Sie soll ein internationales Schaufenster für Architektur, Ingenieurbaukunst und Baukultur aus Baden-Württemberg werden. Dabei werden – auch provokante – Lösungsansätze in den Bereichen bezahlbarer Wohnraum, Arbeit, Mobilität und Nachhaltigkeit gesucht, die für andere großstädtisch geprägte Ballungsräume interessant sind. „Die Region Stuttgart wird so zur Modellregion für industriell geprägte Stadtregionen weltweit“, sagt Walter Rogg, der Chef der regionalen Wirtschaftsfördergesellschaft.

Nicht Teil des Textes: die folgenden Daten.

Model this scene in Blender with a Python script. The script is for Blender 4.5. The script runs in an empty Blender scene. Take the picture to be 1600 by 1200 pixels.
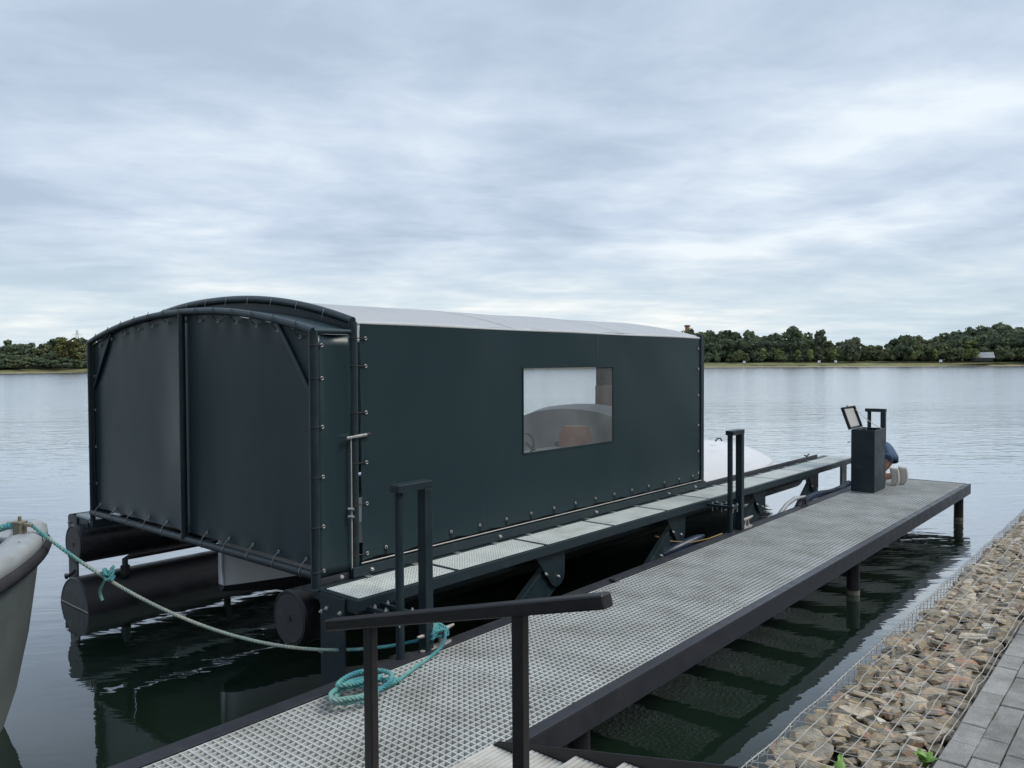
import bpy, bmesh, math, random
import numpy as np
from mathutils import Vector, Matrix

random.seed(7)
rng = np.random.default_rng(7)
R = math.radians
scene = bpy.context.scene
COL = scene.collection

# ------------------------------------------------------------------ camera
cam_d = bpy.data.cameras.new('camera')
cam = bpy.data.objects.new('camera', cam_d)
COL.objects.link(cam)
cam_d.sensor_fit = 'HORIZONTAL'
cam_d.sensor_width = 36.0
cam_d.lens = 36.0 * 1240.0 / 1600.0
cam_d.clip_start = 0.05
cam_d.clip_end = 3000.0
cam.location = (0, 0, 2.65)
cam.matrix_world = (Matrix.Translation((0, 0, 2.65)) @ Matrix.Rotation(R(40.6009), 4, 'Z')
                    @ Matrix.Rotation(R(90 - 1.6629), 4, 'X') @ Matrix.Rotation(R(-0.4125), 4, 'Z'))
scene.camera = cam

# ------------------------------------------------------------------ world / sky
SUN_EL, SUN_AZ = R(48), R(25)      # azimuth measured from +X towards +Y
world = bpy.data.worlds.new('World')
scene.world = world
world.use_nodes = True
wn = world.node_tree
wn.nodes.clear()


def N(tree, kind, **kw):
    n = tree.nodes.new(kind)
    for k, v in kw.items():
        if k == 'inp':
            for i, val in v.items():
                n.inputs[i].default_value = val
        else:
            setattr(n, k, v)
    return n


def L(tree, a, b):
    tree.links.new(a, b)


def ramp(tree, fac, stops, interp='LINEAR'):
    r = N(tree, 'ShaderNodeValToRGB')
    r.color_ramp.interpolation = interp
    e = r.color_ramp.elements
    while len(e) < len(stops):
        e.new(0.5)
    for el, (p, c) in zip(e, stops):
        el.position = p
        el.color = (*c, 1) if len(c) == 3 else c
    L(tree, fac, r.inputs[0])
    return r


def math_n(tree, op, a, b=None, clamp=False):
    m = N(tree, 'ShaderNodeMath', operation=op)
    m.use_clamp = clamp
    for i, x in enumerate((a, b)):
        if x is None:
            continue
        if isinstance(x, (int, float)):
            m.inputs[i].default_value = x
        else:
            L(tree, x, m.inputs[i])
    return m.outputs[0]


def build_world():
    t = wn
    out = N(t, 'ShaderNodeOutputWorld')
    sky = N(t, 'ShaderNodeTexSky', sky_type='NISHITA')
    sky.sun_disc = False
    sky.sun_elevation = SUN_EL
    sky.sun_rotation = R(90) - SUN_AZ
    sky.air_density = 1.0
    sky.dust_density = 2.0
    bg_sky = N(t, 'ShaderNodeBackground', inp={1: 0.10})
    L(t, sky.outputs[0], bg_sky.inputs[0])
    tc = N(t, 'ShaderNodeTexCoord')
    sep = N(t, 'ShaderNodeSeparateXYZ')
    L(t, tc.outputs['Generated'], sep.inputs[0])
    z = math_n(t, 'MAXIMUM', sep.outputs[2], 0.0)
    zz = math_n(t, 'ADD', z, 0.09)
    px = math_n(t, 'DIVIDE', sep.outputs[0], zz)
    py = math_n(t, 'DIVIDE', sep.outputs[1], zz)
    # cloud deck coordinates, streets roughly across the view
    comb0 = N(t, 'ShaderNodeCombineXYZ')
    L(t, px, comb0.inputs[0])
    L(t, py, comb0.inputs[1])
    comb = N(t, 'ShaderNodeMapping')
    comb.inputs['Rotation'].default_value = (0, 0, R(-50))
    L(t, comb0.outputs[0], comb.inputs[0])

    def deck(sc, loc, scale, detail, rough, dist):
        m_ = N(t, 'ShaderNodeMapping')
        m_.inputs['Scale'].default_value = sc
        m_.inputs['Location'].default_value = loc
        L(t, comb.outputs[0], m_.inputs[0])
        n_ = N(t, 'ShaderNodeTexNoise', inp={'Scale': scale, 'Detail': detail, 'Roughness': rough, 'Distortion': dist})
        L(t, m_.outputs[0], n_.inputs['Vector'])
        return n_.outputs[0]
    n1 = deck((0.95, 0.55, 1), (3.1, 1.4, 2.0), 0.75, 3.0, 0.5, 0.3)
    n2 = deck((0.75, 1.05, 1), (-1.7, 5.3, 0.6), 1.3, 5.0, 0.5, 0.5)
    n3 = deck((1.6, 1.9, 1), (7.7, -2.3, 1.6), 2.4, 7.0, 0.6, 0.4)
    mix = math_n(t, 'ADD', math_n(t, 'ADD', math_n(t, 'MULTIPLY', n1, 0.50), math_n(t, 'MULTIPLY', n2, 0.35)), math_n(t, 'MULTIPLY', n3, 0.15))
    cl = ramp(t, mix, [(0.42, (0.375, 0.45, 0.56)), (0.47, (0.425, 0.505, 0.615)), (0.515, (0.48, 0.56, 0.665)),
                       (0.56, (0.545, 0.62, 0.71)), (0.63, (0.67, 0.735, 0.79))], 'LINEAR')
    # towards the horizon the deck thins to a pale creamy band
    hz = ramp(t, sep.outputs[2], [(0.0, (1, 1, 1)), (0.05, (0.8, 0.8, 0.8)), (0.17, (0, 0, 0))], 'EASE')
    lo = ramp(t, mix, [(0.40, (0.46, 0.56, 0.63)), (0.49, (0.53, 0.62, 0.67)), (0.56, (0.61, 0.675, 0.70)), (0.64, (0.76, 0.775, 0.755))])
    mc = N(t, 'ShaderNodeMixRGB')
    L(t, hz.outputs[0], mc.inputs[0])
    L(t, cl.outputs[0], mc.inputs[1])
    L(t, lo.outputs[0], mc.inputs[2])
    bg_cl = N(t, 'ShaderNodeBackground', inp={1: 0.90})
    L(t, mc.outputs[0], bg_cl.inputs[0])
    cover = ramp(t, mix, [(0.25, (0.80, 0.80, 0.80)), (0.45, (0.97, 0.97, 0.97))])
    ms = N(t, 'ShaderNodeMixShader')
    L(t, cover.outputs[0], ms.inputs[0])
    L(t, bg_sky.outputs[0], ms.inputs[1])
    L(t, bg_cl.outputs[0], ms.inputs[2])
    L(t, ms.outputs[0], out.inputs[0])


build_world()

sun_d = bpy.data.lights.new('sun', 'SUN')
sun_d.energy = 1.5
sun_d.angle = R(25)
sun_d.color = (1.0, 0.95, 0.86)
sun = bpy.data.objects.new('sun', sun_d)
COL.objects.link(sun)
sd = Vector((math.cos(SUN_EL) * math.cos(SUN_AZ), math.cos(SUN_EL) * math.sin(SUN_AZ), math.sin(SUN_EL)))
sun.rotation_euler = sd.to_track_quat('Z', 'Y').to_euler()

scene.view_settings.view_transform = 'Standard'
scene.view_settings.look = 'None'
scene.view_settings.exposure = 0.52
scene.view_settings.gamma = 1.0


# ------------------------------------------------------------------ materials
def new_mat(name):
    m = bpy.data.materials.new(name)
    m.use_nodes = True
    t = m.node_tree
    b = t.nodes['Principled BSDF']
    return m, t, b


def simple(name, col, rough=0.5, metal=0.0, var=0.15, scale=6.0, bump=0.0, bscale=60.0, spec=0.5, rvar=0.1, dirt=None, coord='Object'):
    m, t, b = new_mat(name)
    tc = N(t, 'ShaderNodeTexCoord')
    no = N(t, 'ShaderNodeTexNoise', inp={'Scale': scale, 'Detail': 6.0, 'Roughness': 0.6})
    L(t, tc.outputs[coord], no.inputs['Vector'])
    lo = tuple(max(0, c * (1 - var)) for c in col)
    hi = tuple(min(1, c * (1 + var)) for c in col)
    r = ramp(t, no.outputs[0], [(0.3, lo), (0.7, hi)])
    colout = r.outputs[0]
    if dirt:
        dc, dscale, d0, d1, damt = dirt
        dn = N(t, 'ShaderNodeTexNoise', inp={'Scale': dscale, 'Detail': 8.0, 'Roughness': 0.65})
        L(t, tc.outputs[coord], dn.inputs['Vector'])
        dr = ramp(t, dn.outputs[0], [(d0, (0, 0, 0)), (d1, (damt, damt, damt))])
        mx = N(t, 'ShaderNodeMixRGB')
        L(t, dr.outputs[0], mx.inputs[0])
        L(t, colout, mx.inputs[1])
        mx.inputs[2].default_value = (*dc, 1)
        colout = mx.outputs[0]
    L(t, colout, b.inputs['Base Color'])
    rr = ramp(t, no.outputs[0], [(0.3, (rough - rvar,) * 3), (0.7, (rough + rvar,) * 3)])
    L(t, rr.outputs[0], b.inputs['Roughness'])
    b.inputs['Metallic'].default_value = metal
    b.inputs['Specular IOR Level'].default_value = spec
    if bump:
        bn = N(t, 'ShaderNodeTexNoise', inp={'Scale': bscale, 'Detail': 4.0, 'Roughness': 0.6})
        L(t, tc.outputs[coord], bn.inputs['Vector'])
        bu = N(t, 'ShaderNodeBump', inp={'Strength': bump, 'Distance': 0.01})
        L(t, bn.outputs[0], bu.inputs['Height'])
        L(t, bu.outputs[0], b.inputs['Normal'])
    return m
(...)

Welche Idee steckt dahinter?
Im Gegensatz zu anderen IBAs sollen in Stuttgart und der Region nicht von der Industrie oder dem Militär aufgegebene Großareale neu genutzt werden, sondern es geht um einen „präventiven Strukturwandel“, sagt Rogg. Wie kann der Wachstumsdruck – etwa nach bezahlbarem Wohnraum oder nach Gewerbeflächen – in einer prosperierenden Region befriedigt werden, wie findet der Wandel in Demografie, in der Mobilität, im sozialen Zusammenleben unter Wachstumsbedingungen statt?
Wo sind die Schwerpunkte?
Als Gerüst für den weiteren Prozess gelten vier Themenkomplexe, die mit vier für alle Projekte relevanten Querschnittsqualitäten kombiniert werden. Zu den Themen gehören: Baukultur einer neuen Moderne, womit an die Weißenhof-Ausstellung vor 100 Jahren angeknüpft werden soll; integrierte Quartiere, in denen bezahlbarer Wohnraum und funktionale Mischung verwirklicht sind; neue Technologien wie Digitalisierung, Energie- und Gebäudetechnik; die Einheit von Region und Stadt als Ausdruck einer polyzentrischen Region statt einer Megacity. Als Querschnittsqualitäten werden Mobilität, Nachhaltigkeit in allen Bereichen, solidarisches Zusammenleben und Partizipation in neuen Formen der regionalen Zusammenarbeit und Bürgerbeteiligung genannt.
Was bisher geschah?
Im Jahr 2014 verfasste die Wirtschaftsfördergesellschaft der Region zusammen mit Experten das „Plädoyer für eine Internationale Bauausstellung“. Nach einigen Querelen, bei denen es insbesondere um die angesichts der Bürgerbeteiligung (zu) frühe Einbeziehung des Stuttgarter Rosensteinviertels und den finanziell aufwändigen Aufbau einer Geschäftsstelle ging, beschloss die Regionalversammlung im Herbst 2015 die IBA-Plattform: In einem Prozess mit möglichst vielen Beteiligten sollten Themen gefunden werden. Nach der Auftaktveranstaltung im Frühjahr gab es mehrere Foren mit insgesamt mehr als 500 Teilnehmern. Das Memorandum fasst die Ergebnisse zusammen.
Wie geht es weiter?
Die Ergebnisse werden in der Regionalversammlung und auf kommunaler Ebene diskutiert. Die Region finanziert ein Projektbüro mit rund 350 000 Euro, dessen Organisationsform noch offen ist. Es soll den Prozess begleiten, Fördermittel einwerben und die Kommunikation übernehmen. Die Kommunen müssen entscheiden, ob und mit welchen Projekten sie sich an einer IBA beteiligen.